First, let's talk about the instruments. DBR plays a violin with six strings and a MIDI attachment that allows all manner of echoes, octave displacements, tonal expansions and alterations. He also plays piano. The violin can electronically play the notes and timbres of all the bowed strings, including the double bass. DJ Scientific's "turntables" are in fact a complex electronic terminus with the capacity to produce electronically generated sounds, sampled voices or instrumental excerpts ... even percussion generated by the DJ's mouth.
What do these artists do with these tools? Quite a bit. They can produce an astonishing range of sounds, kaleidoscopic, surreal, compelling, fascinating ... if not completely original (is anything in the arts?). Echoes abound: Laurie Anderson's electric violin in Home of the Brave, Luciano Berio's Sinfonia, George Crumb's Microkosmos, Meredith Monk, Philip Glass (with whom DBR has collaborated) and Steve Reich, Gubaidulina and Schnittke, Benjamin Britten's bitonal arpeggios ... not to mention Frank Zappa, Jimi Hendrix and Steve Vai. He even played a piano polonaise, apparently improvised and perfectly in the style of 19th-century salon music.

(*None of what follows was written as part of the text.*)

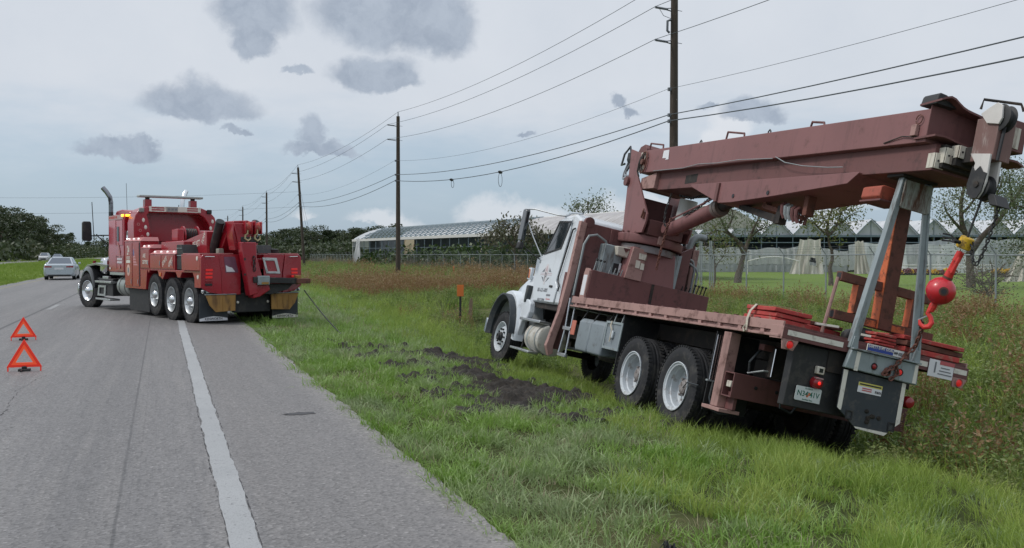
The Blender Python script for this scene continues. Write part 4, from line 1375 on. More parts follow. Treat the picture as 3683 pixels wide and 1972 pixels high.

DBR in concert is personable, engaging, even loving as he guided the audience through his world. He was born and raised in Margate, the son of a Haitian family, so his West Palm Beach premiere was quite a homecoming for him. Plenty of friends and family were present.

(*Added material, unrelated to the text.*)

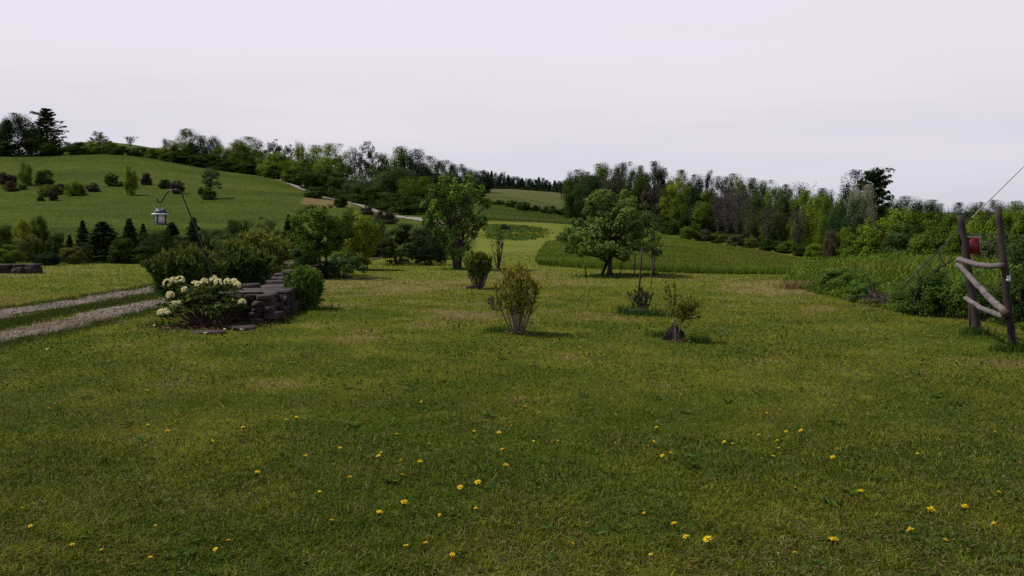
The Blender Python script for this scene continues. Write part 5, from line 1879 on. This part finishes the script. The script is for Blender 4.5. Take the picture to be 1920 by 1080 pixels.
w = bpy.data.worlds.new('World')
SC.world = w
w.use_nodes = True
nt = w.node_tree
nt.nodes.clear()
out = nt.nodes.new('ShaderNodeOutputWorld')
bg = nt.nodes.new('ShaderNodeBackground')
bg.inputs['Strength'].default_value = .1
sky = nt.nodes.new('ShaderNodeTexSky')
sky.sky_type = 'NISHITA'
sky.sun_disc = False
sky.sun_elevation = math.asin(SUNV.z)
sky.sun_rotation = math.atan2(SUNV.x, SUNV.y)
tc = nt.nodes.new('ShaderNodeTexCoord')
sep = nt.nodes.new('ShaderNodeSeparateXYZ')
nt.links.new(tc.outputs['Generated'], sep.inputs[0])
mp = nt.nodes.new('ShaderNodeMapping')
mp.inputs['Scale'].default_value = (1.2, 1.2, 9)
mp.inputs['Rotation'].default_value = (0, math.radians(4), 0)
nt.links.new(tc.outputs['Generated'], mp.inputs['Vector'])
cl = noise(nt, 1.6, 4, .5, mp.outputs['Vector'])
ad = N(nt, 'ShaderNodeMath', operation='MULTIPLY_ADD')
nt.links.new(cl, ad.inputs[0])
ad.inputs[1].default_value = .22
ad.inputs[2].default_value = -.11
sm = N(nt, 'ShaderNodeMath', operation='ADD')
nt.links.new(sep.outputs['Z'], sm.inputs[0])
nt.links.new(ad.outputs[0], sm.inputs[1])


def srgb(r, g, b):
    f = lambda c: ((c / 255 + .055) / 1.055) ** 2.4
    return (f(r), f(g), f(b))


hz = ramp(nt, sm.outputs[0], [(0.0, srgb(209, 209, 220)), (.07, srgb(219, 217, 228)), (.14, srgb(231, 225, 235)), (.25, srgb(234, 230, 242))])
sc10 = N(nt, 'ShaderNodeMix', data_type='RGBA', blend_type='MULTIPLY')
sc10.inputs['Factor'].default_value = 1
sc10.clamp_result = False
nt.links.new(hz, sc10.inputs['A'])
sc10.inputs['B'].default_value = (10, 10, 10, 1)
mr = N(nt, 'ShaderNodeMapRange')
mr.inputs['From Min'].default_value = .25
mr.inputs['From Max'].default_value = .55
nt.links.new(sep.outputs['Z'], mr.inputs['Value'])
mx = N(nt, 'ShaderNodeMix', data_type='RGBA')
nt.links.new(mr.outputs[0], mx.inputs['Factor'])
nt.links.new(sc10.outputs['Result'], mx.inputs['A'])
nt.links.new(sky.outputs[0], mx.inputs['B'])
nt.links.new(mx.outputs['Result'], bg.inputs['Color'])
nt.links.new(bg.outputs[0], out.inputs['Surface'])

vs = SC.view_settings
vs.view_transform = 'Standard'
vs.look = 'None'
vs.exposure = 0
vs.gamma = 1
vs.use_curve_mapping = False
SC.cycles.use_denoising = False
SC.cycles.max_bounces = 6
SC.cycles.diffuse_bounces = 3
SC.cycles.transparent_max_bounces = 4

He is a composer, and his music is only partially improvised. The most fascinating work was his Sonata for Violin and Turntable, a six-movement work of which he played four. The work showed that not only is he capable of imagining a unique and wildly varied sound world, he also knows how to build, inexorably, to devastating climaxes. The architecture of his pieces was magnificent.
More accessible were his Hip-Hop Studies and Etudes, patterned after such didactic works as Bartok's Mikrokosmos or Bach's Well-Tempered Clavier. These were designed to teach young players musical values in the language they themselves spoke. The works in d minor and Eb major (really!) had the same command of structure and drama as all of DBR's compositions.
The pair has performed worldwide, from the Sidney Opera House to Fayetteville, Ark. ... and DJ Scientific presented his own composition, aptly named Fayetteville. The result was something like a meeting of Doc Watson and Frank Zappa.
Danny Roumain (he couldn't escape his childhood name now that he was back home again) and DJ Scientific are creative artists with an amazing range of expression. This concert may have been wildly unconventional, but it was also wildly rewarding.
But perhaps the most amazing moment was Roumain's encore, a deeply felt violin solo of Amazing Grace, coupled with something that might have been Molly Malone. All this, and a Celtic fiddler, too?